Marvel’s Most Exciting Franchise Could Be in Big Trouble
Friendly neighborhood budget problems.
As hard as it can be to remember these days, there’s more to Marvel than just the MCU. The franchise used to be spread far and wide, with Fox handling X-Men and the mutants, Sony handling Spider-Man, and everything else being under the domain of Disney and the MCU. But with Disney now owning Fox, and Deadpool & Wolverine helping to merge those two universes, the field is narrowing to just the MCU and Sony, which in turn have joined forces on the MCU’s Spider-Man movies.
Sony alone has found some success with its own Spider-Man projects, but now there appears to be trouble on the horizon for one of its most exciting franchises — and it could end a TV empire before it even begins.

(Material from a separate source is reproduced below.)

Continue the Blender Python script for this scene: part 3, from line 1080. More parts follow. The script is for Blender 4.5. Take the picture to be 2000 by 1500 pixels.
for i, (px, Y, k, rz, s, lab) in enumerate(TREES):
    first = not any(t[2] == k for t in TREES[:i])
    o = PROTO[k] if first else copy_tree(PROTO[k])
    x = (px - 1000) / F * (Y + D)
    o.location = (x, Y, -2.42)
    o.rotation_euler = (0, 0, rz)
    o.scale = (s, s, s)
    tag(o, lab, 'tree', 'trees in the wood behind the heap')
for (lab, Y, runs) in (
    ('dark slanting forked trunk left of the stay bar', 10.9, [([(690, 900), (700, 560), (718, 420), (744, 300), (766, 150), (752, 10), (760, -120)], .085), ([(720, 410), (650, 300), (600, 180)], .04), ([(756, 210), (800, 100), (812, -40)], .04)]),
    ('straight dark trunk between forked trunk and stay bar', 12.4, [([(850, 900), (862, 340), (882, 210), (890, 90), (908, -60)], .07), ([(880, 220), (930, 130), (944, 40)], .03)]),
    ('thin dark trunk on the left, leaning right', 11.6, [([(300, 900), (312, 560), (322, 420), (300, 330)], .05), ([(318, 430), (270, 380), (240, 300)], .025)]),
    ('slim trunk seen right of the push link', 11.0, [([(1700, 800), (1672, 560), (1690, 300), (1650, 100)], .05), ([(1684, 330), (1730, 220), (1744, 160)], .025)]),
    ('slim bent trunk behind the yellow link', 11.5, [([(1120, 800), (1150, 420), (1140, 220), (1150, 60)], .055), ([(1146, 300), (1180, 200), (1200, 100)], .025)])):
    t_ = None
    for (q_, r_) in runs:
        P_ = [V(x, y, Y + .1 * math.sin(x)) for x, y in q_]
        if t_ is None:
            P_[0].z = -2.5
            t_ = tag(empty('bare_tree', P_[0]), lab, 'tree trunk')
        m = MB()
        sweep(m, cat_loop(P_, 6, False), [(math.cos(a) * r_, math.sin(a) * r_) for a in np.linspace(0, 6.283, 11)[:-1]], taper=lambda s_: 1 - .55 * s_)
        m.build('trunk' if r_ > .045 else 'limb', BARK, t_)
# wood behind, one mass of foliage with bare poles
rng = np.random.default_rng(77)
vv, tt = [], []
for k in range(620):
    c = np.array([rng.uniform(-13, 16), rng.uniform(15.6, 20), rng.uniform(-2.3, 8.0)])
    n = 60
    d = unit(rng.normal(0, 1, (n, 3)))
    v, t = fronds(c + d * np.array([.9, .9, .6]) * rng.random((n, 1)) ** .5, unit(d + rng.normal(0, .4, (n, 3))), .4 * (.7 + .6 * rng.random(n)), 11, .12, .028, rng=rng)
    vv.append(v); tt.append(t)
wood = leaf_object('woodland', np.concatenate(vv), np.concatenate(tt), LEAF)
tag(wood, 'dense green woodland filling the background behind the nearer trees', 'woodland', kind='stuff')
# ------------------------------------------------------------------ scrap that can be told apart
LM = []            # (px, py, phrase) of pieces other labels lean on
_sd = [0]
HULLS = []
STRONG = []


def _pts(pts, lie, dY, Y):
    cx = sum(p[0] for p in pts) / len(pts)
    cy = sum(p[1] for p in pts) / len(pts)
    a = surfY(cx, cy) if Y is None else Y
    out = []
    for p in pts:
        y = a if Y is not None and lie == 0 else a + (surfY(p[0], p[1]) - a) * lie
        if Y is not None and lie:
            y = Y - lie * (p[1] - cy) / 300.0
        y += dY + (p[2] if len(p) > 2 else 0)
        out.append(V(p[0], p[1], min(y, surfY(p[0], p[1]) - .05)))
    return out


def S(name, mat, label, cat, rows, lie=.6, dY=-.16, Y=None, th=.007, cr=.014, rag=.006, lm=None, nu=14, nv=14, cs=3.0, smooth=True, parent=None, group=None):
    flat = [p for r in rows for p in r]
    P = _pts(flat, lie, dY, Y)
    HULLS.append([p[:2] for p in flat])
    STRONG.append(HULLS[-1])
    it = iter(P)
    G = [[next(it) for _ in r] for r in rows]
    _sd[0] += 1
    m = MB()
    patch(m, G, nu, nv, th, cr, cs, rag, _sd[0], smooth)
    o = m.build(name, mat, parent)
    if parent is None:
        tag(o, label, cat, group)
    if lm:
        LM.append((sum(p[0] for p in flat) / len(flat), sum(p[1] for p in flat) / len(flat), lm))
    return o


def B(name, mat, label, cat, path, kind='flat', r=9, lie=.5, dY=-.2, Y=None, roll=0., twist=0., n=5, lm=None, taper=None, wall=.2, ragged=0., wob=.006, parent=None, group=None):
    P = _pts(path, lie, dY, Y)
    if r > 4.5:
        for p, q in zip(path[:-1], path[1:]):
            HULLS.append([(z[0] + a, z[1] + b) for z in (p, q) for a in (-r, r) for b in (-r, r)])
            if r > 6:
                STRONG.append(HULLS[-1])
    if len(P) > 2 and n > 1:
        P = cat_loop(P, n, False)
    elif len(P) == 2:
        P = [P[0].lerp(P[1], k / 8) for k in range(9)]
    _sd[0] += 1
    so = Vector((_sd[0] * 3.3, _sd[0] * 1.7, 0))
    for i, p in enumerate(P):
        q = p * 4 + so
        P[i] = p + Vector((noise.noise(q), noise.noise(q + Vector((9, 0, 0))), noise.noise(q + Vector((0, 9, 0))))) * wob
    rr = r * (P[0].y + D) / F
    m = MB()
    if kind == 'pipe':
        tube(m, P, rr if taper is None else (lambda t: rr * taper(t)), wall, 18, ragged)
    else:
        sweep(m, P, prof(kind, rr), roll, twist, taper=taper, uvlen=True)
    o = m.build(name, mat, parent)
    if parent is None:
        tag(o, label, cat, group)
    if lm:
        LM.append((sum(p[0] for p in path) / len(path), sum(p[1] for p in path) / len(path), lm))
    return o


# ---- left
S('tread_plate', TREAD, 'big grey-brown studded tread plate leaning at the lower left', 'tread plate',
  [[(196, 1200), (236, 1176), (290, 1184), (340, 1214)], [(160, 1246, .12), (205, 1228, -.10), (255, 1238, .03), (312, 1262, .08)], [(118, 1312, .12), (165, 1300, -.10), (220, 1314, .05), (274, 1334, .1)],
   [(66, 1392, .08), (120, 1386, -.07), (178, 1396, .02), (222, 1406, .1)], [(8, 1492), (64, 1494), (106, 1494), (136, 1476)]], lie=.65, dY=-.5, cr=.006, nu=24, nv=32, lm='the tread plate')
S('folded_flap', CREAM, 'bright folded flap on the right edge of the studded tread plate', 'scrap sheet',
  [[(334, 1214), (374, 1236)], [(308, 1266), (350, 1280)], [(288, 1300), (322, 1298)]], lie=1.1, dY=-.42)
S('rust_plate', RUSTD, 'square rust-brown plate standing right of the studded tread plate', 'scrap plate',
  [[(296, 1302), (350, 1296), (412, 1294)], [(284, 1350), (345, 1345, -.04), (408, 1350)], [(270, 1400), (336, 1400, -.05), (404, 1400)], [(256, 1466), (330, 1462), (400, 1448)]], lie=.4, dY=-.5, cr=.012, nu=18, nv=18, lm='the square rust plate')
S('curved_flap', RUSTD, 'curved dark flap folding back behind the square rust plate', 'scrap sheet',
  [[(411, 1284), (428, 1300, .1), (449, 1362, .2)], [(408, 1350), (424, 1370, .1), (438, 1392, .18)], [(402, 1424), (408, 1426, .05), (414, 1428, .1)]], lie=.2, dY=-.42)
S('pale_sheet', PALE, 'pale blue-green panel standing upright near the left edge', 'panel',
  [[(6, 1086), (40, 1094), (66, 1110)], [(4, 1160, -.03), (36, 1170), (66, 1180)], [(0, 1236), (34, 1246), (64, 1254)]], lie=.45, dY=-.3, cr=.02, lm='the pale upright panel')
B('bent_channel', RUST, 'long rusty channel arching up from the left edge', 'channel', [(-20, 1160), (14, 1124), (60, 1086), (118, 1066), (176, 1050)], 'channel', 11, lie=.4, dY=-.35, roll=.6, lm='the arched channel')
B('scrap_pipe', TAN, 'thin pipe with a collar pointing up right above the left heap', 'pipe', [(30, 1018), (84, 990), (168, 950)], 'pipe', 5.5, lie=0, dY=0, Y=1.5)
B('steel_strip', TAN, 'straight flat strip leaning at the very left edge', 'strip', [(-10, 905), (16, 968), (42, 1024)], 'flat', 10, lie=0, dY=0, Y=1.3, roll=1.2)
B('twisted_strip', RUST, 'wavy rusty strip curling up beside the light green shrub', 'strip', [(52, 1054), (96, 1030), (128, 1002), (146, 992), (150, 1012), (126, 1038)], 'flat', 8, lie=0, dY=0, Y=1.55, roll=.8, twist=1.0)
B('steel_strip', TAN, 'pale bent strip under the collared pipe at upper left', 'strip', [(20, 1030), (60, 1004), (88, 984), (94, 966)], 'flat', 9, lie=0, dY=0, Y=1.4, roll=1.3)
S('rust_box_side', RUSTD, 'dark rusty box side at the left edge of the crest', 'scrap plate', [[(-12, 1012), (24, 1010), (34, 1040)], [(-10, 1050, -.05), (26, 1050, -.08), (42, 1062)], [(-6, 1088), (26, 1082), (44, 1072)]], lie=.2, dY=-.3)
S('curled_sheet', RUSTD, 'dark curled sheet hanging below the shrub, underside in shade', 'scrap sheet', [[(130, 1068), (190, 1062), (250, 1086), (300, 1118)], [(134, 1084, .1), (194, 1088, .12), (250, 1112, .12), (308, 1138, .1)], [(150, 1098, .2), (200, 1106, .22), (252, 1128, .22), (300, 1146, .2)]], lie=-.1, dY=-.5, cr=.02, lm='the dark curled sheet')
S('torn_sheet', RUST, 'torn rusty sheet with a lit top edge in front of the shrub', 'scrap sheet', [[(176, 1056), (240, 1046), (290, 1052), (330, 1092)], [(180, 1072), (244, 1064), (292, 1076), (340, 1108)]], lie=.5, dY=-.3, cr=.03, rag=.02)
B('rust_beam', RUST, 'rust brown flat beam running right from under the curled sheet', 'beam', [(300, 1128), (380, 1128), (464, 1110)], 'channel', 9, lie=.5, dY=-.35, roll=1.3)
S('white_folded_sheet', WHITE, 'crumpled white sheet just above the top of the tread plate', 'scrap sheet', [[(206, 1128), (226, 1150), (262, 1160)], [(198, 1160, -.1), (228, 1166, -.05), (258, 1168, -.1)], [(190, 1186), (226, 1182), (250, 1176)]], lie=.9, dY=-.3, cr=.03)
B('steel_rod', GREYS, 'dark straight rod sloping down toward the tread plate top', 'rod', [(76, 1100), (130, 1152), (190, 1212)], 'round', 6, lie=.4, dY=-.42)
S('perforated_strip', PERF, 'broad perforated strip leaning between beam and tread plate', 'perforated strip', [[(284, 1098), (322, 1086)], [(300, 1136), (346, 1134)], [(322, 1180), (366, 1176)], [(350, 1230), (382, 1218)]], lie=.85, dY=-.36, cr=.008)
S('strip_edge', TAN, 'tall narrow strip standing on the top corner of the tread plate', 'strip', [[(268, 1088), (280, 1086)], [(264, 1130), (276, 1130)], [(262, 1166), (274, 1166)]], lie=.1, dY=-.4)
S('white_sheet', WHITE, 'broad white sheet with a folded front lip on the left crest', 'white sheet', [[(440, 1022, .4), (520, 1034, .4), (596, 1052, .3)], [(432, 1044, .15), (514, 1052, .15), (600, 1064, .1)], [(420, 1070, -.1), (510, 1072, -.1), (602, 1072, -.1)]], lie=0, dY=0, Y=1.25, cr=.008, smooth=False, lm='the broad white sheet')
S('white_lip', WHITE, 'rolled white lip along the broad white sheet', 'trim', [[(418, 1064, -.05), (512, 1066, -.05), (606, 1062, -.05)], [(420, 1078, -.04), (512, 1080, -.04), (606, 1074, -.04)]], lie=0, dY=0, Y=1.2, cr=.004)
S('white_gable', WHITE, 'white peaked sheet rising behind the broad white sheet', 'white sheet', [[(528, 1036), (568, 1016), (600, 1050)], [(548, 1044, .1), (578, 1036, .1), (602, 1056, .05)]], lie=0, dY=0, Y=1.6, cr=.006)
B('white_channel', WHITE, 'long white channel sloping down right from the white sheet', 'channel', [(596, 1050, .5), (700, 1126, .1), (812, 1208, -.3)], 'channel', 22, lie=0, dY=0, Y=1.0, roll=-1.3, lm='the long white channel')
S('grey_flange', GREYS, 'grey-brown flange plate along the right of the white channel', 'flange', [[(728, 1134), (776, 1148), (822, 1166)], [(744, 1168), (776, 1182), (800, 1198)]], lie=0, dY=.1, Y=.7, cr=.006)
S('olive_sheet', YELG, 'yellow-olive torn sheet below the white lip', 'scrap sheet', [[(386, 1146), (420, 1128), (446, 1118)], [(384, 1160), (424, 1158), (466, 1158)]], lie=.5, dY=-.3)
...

According to Puck, Sony Pictures Television is not expected to renew its deal with Phil Lord and Christopher Miller, the filmmaking team behind 2018 Oscar-winner Spider-Man: Into the Spider-Verse and its sequel, Across the Spider-Verse. In 2019, the duo signed a five-year, nine-figure deal with the hopes of rebooting the Spider-Man franchise for television, but not much has come to fruition.
So far, the only announced projects from the deal have been Silk: Spider Society, a female-led take on the Spider-Man story, and the upcoming Spider-Verse spinoff Spider-Noir, a live-action series starring Nicolas Cage as the black and white superhero he voiced in the animated movies. Silk was greenlit by Amazon but stopped development after two years, while Lord and Miller are apparently caught up in budget disputes with Spider-Noir.
Could this be the end of the Sony Spider-Verse before it ever really begins? The movie side of the universe isn’t looking much healthier thanks to the failure of Madame Web. Spider-Noir is still in development for now, and Spider-Man: Beyond the Spider-Verse, the third animated Miles Morales movie, is still on the way, but that’s about it.
The future of Spider-Man media as we know it may hang with Spider-Noir, which is an expensive, experimental series. A live-action adaptation of an animated supporting character is a big risk, although, with the high-profile Cage as the star, there’s still a chance of success. If it’s enough to win over a fanbase, we may see Spider-Man find solid footing in television. If not... well, there’s always the Spider-Verse movies and endless rewatchings of Morbius, but that’s a far cry from what Sony had first envisioned.